Since those early years, FAF has continued to achieve evolutionary milestones. In the early 1990s, workers began to recognize the power of FAF, not only in measuring problems in family functioning, but for its properties of a strengths-based measuring tool, as well. FAF could identify where families had strengths as well as the areas of concern. The use of FAF has also evolved to have the family partner with the practitioner in designing their own plan to help their family. In the early 1990s, FAF was used in a paper format and nationally distributed by the Child Welfare League of America. In the late 1990s, it began to evolve into the modern web-based tool it is today. Through the years, FAF has continued to be developed and adapted to work in various cultural settings across the U.S. and Canada. For instance, in different parts of the U.S., the presence of guns and the use of fences in yards mean different things. FAF and its users have learned how to bridge these cultural differences.

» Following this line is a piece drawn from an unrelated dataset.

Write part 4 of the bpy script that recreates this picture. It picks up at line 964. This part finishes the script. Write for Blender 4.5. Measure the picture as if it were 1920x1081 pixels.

In more current times, FAF has been cross walked to reflect the presence of protective factors in families. FAF has also been incorporated to serve families in many different settings including but not limited to child welfare, homelessness, mental health and probation. FAF has also been enhanced to identify how to help families who are pregnant or who have young children.

Importantly and uniquely, FAF has matured to become a gold standard for how to help social workers help families versus just a data case management tool or just an evaluation tool or just an organizational improvement tool. FAF can do it all or any part of it! Organizations, funders and researchers use it to demonstrate and improve impact.

Today FAF is proud to help thousands upon thousands of our vulnerable families and children by assisting our dedicated staff and the public and private organizations that serve and invest in them so that they can provide state-of-the-art practice and support to those whom we care about.